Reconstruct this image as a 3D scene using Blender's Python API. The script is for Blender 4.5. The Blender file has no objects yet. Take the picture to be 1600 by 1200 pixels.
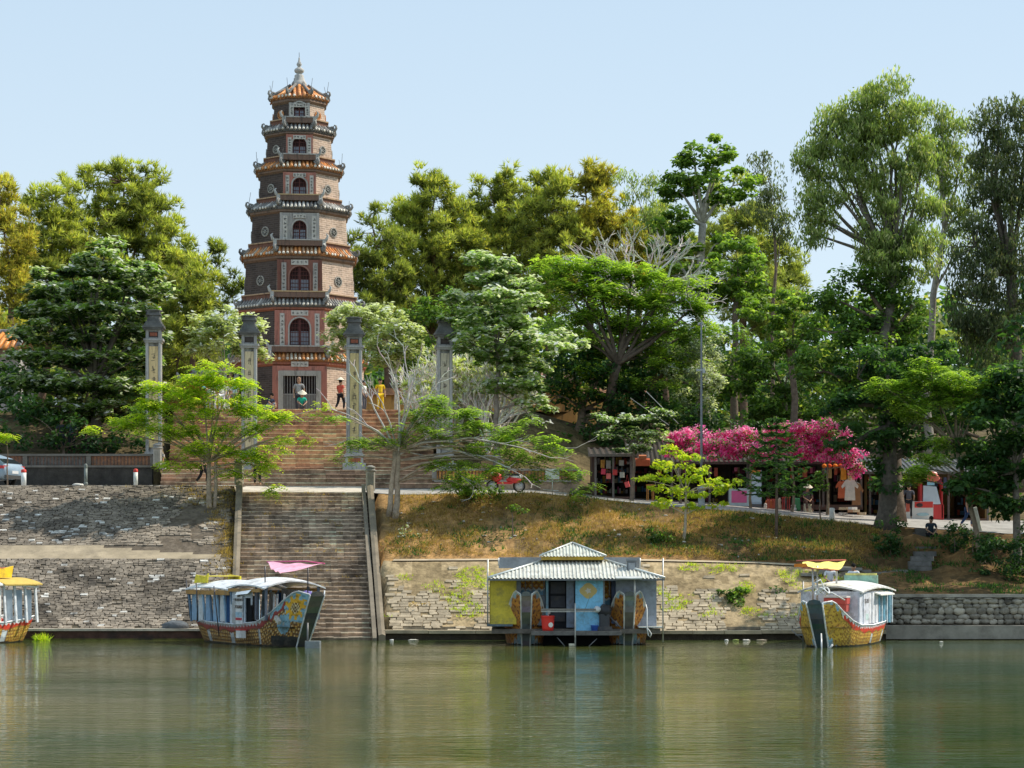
import bpy, math, random
import numpy as np
from mathutils import Vector, Matrix, noise

random.seed(11)
rng = np.random.default_rng(11)
C = bpy.context.scene.collection
PI = math.pi
F = 3400.0; HY = 876.0; H = 3.1          # focal length in photo pixels, horizon row, eye height


def P(px, py, Y):
    """a point that stands at depth Y and is seen at photo pixel (px,py)"""
    return Vector(((px - 800) / F * Y, Y, H + (HY - py) / F * Y))


def nz(x, y, z=0.0, s=1.0):
    return noise.noise(Vector((x * s, y * s, z * s)))


def lerp(a, b, t):
    return a + (b - a) * t


def interp(x, xs, ys):
    return float(np.interp(x, xs, ys))


# ------------------------------------------------------------------ materials
def new_mat(name):
    m = bpy.data.materials.new(name)
    m.use_nodes = True
    nt = m.node_tree
    b = nt.nodes['Principled BSDF']
    return m, nt, b


def surf(name, rough=0.8, var=0.35, scale=2.5, bump=0.3, bscale=12.0, spec=0.3, metal=0.0, dirt=None, dirt_amt=0.0,
         dirt_scale=1.2, streak=False, brick=None):
    """surface whose base colour is the mesh colour attribute, weathered by noise"""
    m, nt, b = new_mat(name)
    N = nt.nodes; L = nt.links
    at = N.new('ShaderNodeAttribute'); at.attribute_name = 'Col'
    tc = N.new('ShaderNodeTexCoord')
    n1 = N.new('ShaderNodeTexNoise'); n1.inputs['Scale'].default_value = scale
    n1.inputs['Detail'].default_value = 8; n1.inputs['Roughness'].default_value = 0.65
    vec = tc.outputs['Object']
    if streak:
        mp = N.new('ShaderNodeMapping'); mp.inputs['Scale'].default_value = (2.5, 2.5, 0.35)
        L.new(vec, mp.inputs['Vector']); L.new(mp.outputs[0], n1.inputs['Vector'])
    else:
        L.new(vec, n1.inputs['Vector'])
    mr = N.new('ShaderNodeMapRange'); mr.inputs[1].default_value = 0.3; mr.inputs[2].default_value = 0.7
    mr.inputs[3].default_value = 1.15 * (1 - var); mr.inputs[4].default_value = 1.15 * (1 + var)
    L.new(n1.outputs[0], mr.inputs[0])
    mul = N.new('ShaderNodeVectorMath'); mul.operation = 'SCALE'
    L.new(at.outputs['Color'], mul.inputs[0]); L.new(mr.outputs[0], mul.inputs['Scale'])
    col = mul.outputs[0]
    hgt = n1.outputs[0]
    if brick:
        uv = N.new('ShaderNodeUVMap')
        bt = N.new('ShaderNodeTexBrick')
        bt.inputs['Scale'].default_value = 1.0
        bt.inputs['Brick Width'].default_value = brick[0]; bt.inputs['Row Height'].default_value = brick[1]
        bt.inputs['Mortar Size'].default_value = brick[2]; bt.inputs['Mortar Smooth'].default_value = 0.3
        bt.inputs['Color1'].default_value = (0.75, 0.75, 0.75, 1); bt.inputs['Color2'].default_value = (1.2, 1.15, 1.1, 1)
        bt.inputs['Mortar'].default_value = brick[3] + (1,)
        L.new(uv.outputs[0], bt.inputs['Vector'])
        m2 = N.new('ShaderNodeVectorMath'); m2.operation = 'MULTIPLY'
        L.new(col, m2.inputs[0]); L.new(bt.outputs['Color'], m2.inputs[1]); col = m2.outputs[0]
    if dirt:
        n2 = N.new('ShaderNodeTexNoise'); n2.inputs['Scale'].default_value = dirt_scale
        n2.inputs['Detail'].default_value = 10; n2.inputs['Roughness'].default_value = 0.7
        if streak:
            L.new(mp.outputs[0], n2.inputs['Vector'])
        else:
            L.new(vec, n2.inputs['Vector'])
        r2 = N.new('ShaderNodeMapRange'); r2.inputs[1].default_value = 0.5; r2.inputs[2].default_value = 0.66
        r2.inputs[3].default_value = 0; r2.inputs[4].default_value = dirt_amt
        L.new(n2.outputs[0], r2.inputs[0])
        mx = N.new('ShaderNodeMix'); mx.data_type = 'RGBA'
        L.new(r2.outputs[0], mx.inputs['Factor']); L.new(col, mx.inputs['A']); mx.inputs['B'].default_value = dirt + (1,)
        col = mx.outputs['Result']
    L.new(col, b.inputs['Base Color'])
    b.inputs['Roughness'].default_value = rough
    b.inputs['Specular IOR Level'].default_value = spec
    b.inputs['Metallic'].default_value = metal
    if bump:
        n3 = N.new('ShaderNodeTexNoise'); n3.inputs['Scale'].default_value = bscale; n3.inputs['Detail'].default_value = 6
        L.new(vec, n3.inputs['Vector'])
        bp = N.new('ShaderNodeBump'); bp.inputs['Strength'].default_value = bump; bp.inputs['Distance'].default_value = 0.03
        L.new(n3.outputs[0], bp.inputs['Height']); L.new(bp.outputs[0], b.inputs['Normal'])
    return m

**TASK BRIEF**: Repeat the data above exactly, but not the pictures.

**CORRECT OUTPUT**:
Reconstruct this image as a 3D scene using Blender's Python API. The script is for Blender 4.5. The Blender file has no objects yet. Take the picture to be 1600 by 1200 pixels.
import bpy, math, random
import numpy as np
from mathutils import Vector, Matrix, noise

random.seed(11)
rng = np.random.default_rng(11)
C = bpy.context.scene.collection
PI = math.pi
F = 3400.0; HY = 876.0; H = 3.1          # focal length in photo pixels, horizon row, eye height


def P(px, py, Y):
    """a point that stands at depth Y and is seen at photo pixel (px,py)"""
    return Vector(((px - 800) / F * Y, Y, H + (HY - py) / F * Y))


def nz(x, y, z=0.0, s=1.0):
    return noise.noise(Vector((x * s, y * s, z * s)))


def lerp(a, b, t):
    return a + (b - a) * t


def interp(x, xs, ys):
    return float(np.interp(x, xs, ys))


# ------------------------------------------------------------------ materials
def new_mat(name):
    m = bpy.data.materials.new(name)
    m.use_nodes = True
    nt = m.node_tree
    b = nt.nodes['Principled BSDF']
    return m, nt, b


def surf(name, rough=0.8, var=0.35, scale=2.5, bump=0.3, bscale=12.0, spec=0.3, metal=0.0, dirt=None, dirt_amt=0.0,
         dirt_scale=1.2, streak=False, brick=None):
    """surface whose base colour is the mesh colour attribute, weathered by noise"""
    m, nt, b = new_mat(name)
    N = nt.nodes; L = nt.links
    at = N.new('ShaderNodeAttribute'); at.attribute_name = 'Col'
    tc = N.new('ShaderNodeTexCoord')
    n1 = N.new('ShaderNodeTexNoise'); n1.inputs['Scale'].default_value = scale
    n1.inputs['Detail'].default_value = 8; n1.inputs['Roughness'].default_value = 0.65
    vec = tc.outputs['Object']
    if streak:
        mp = N.new('ShaderNodeMapping'); mp.inputs['Scale'].default_value = (2.5, 2.5, 0.35)
        L.new(vec, mp.inputs['Vector']); L.new(mp.outputs[0], n1.inputs['Vector'])
    else:
        L.new(vec, n1.inputs['Vector'])
    mr = N.new('ShaderNodeMapRange'); mr.inputs[1].default_value = 0.3; mr.inputs[2].default_value = 0.7
    mr.inputs[3].default_value = 1.15 * (1 - var); mr.inputs[4].default_value = 1.15 * (1 + var)
    L.new(n1.outputs[0], mr.inputs[0])
    mul = N.new('ShaderNodeVectorMath'); mul.operation = 'SCALE'
    L.new(at.outputs['Color'], mul.inputs[0]); L.new(mr.outputs[0], mul.inputs['Scale'])
    col = mul.outputs[0]
    hgt = n1.outputs[0]
    if brick:
        uv = N.new('ShaderNodeUVMap')
        bt = N.new('ShaderNodeTexBrick')
        bt.inputs['Scale'].default_value = 1.0
        bt.inputs['Brick Width'].default_value = brick[0]; bt.inputs['Row Height'].default_value = brick[1]
        bt.inputs['Mortar Size'].default_value = brick[2]; bt.inputs['Mortar Smooth'].default_value = 0.3
        bt.inputs['Color1'].default_value = (0.75, 0.75, 0.75, 1); bt.inputs['Color2'].default_value = (1.2, 1.15, 1.1, 1)
        bt.inputs['Mortar'].default_value = brick[3] + (1,)
        L.new(uv.outputs[0], bt.inputs['Vector'])
        m2 = N.new('ShaderNodeVectorMath'); m2.operation = 'MULTIPLY'
        L.new(col, m2.inputs[0]); L.new(bt.outputs['Color'], m2.inputs[1]); col = m2.outputs[0]
    if dirt:
        n2 = N.new('ShaderNodeTexNoise'); n2.inputs['Scale'].default_value = dirt_scale
        n2.inputs['Detail'].default_value = 10; n2.inputs['Roughness'].default_value = 0.7
        if streak:
            L.new(mp.outputs[0], n2.inputs['Vector'])
        else:
            L.new(vec, n2.inputs['Vector'])
        r2 = N.new('ShaderNodeMapRange'); r2.inputs[1].default_value = 0.5; r2.inputs[2].default_value = 0.66
        r2.inputs[3].default_value = 0; r2.inputs[4].default_value = dirt_amt
        L.new(n2.outputs[0], r2.inputs[0])
        mx = N.new('ShaderNodeMix'); mx.data_type = 'RGBA'
        L.new(r2.outputs[0], mx.inputs['Factor']); L.new(col, mx.inputs['A']); mx.inputs['B'].default_value = dirt + (1,)
        col = mx.outputs['Result']
    L.new(col, b.inputs['Base Color'])
    b.inputs['Roughness'].default_value = rough
    b.inputs['Specular IOR Level'].default_value = spec
    b.inputs['Metallic'].default_value = metal
    if bump:
        n3 = N.new('ShaderNodeTexNoise'); n3.inputs['Scale'].default_value = bscale; n3.inputs['Detail'].default_value = 6
        L.new(vec, n3.inputs['Vector'])
        bp = N.new('ShaderNodeBump'); bp.inputs['Strength'].default_value = bump; bp.inputs['Distance'].default_value = 0.03
        L.new(n3.outputs[0], bp.inputs['Height']); L.new(bp.outputs[0], b.inputs['Normal'])
    return m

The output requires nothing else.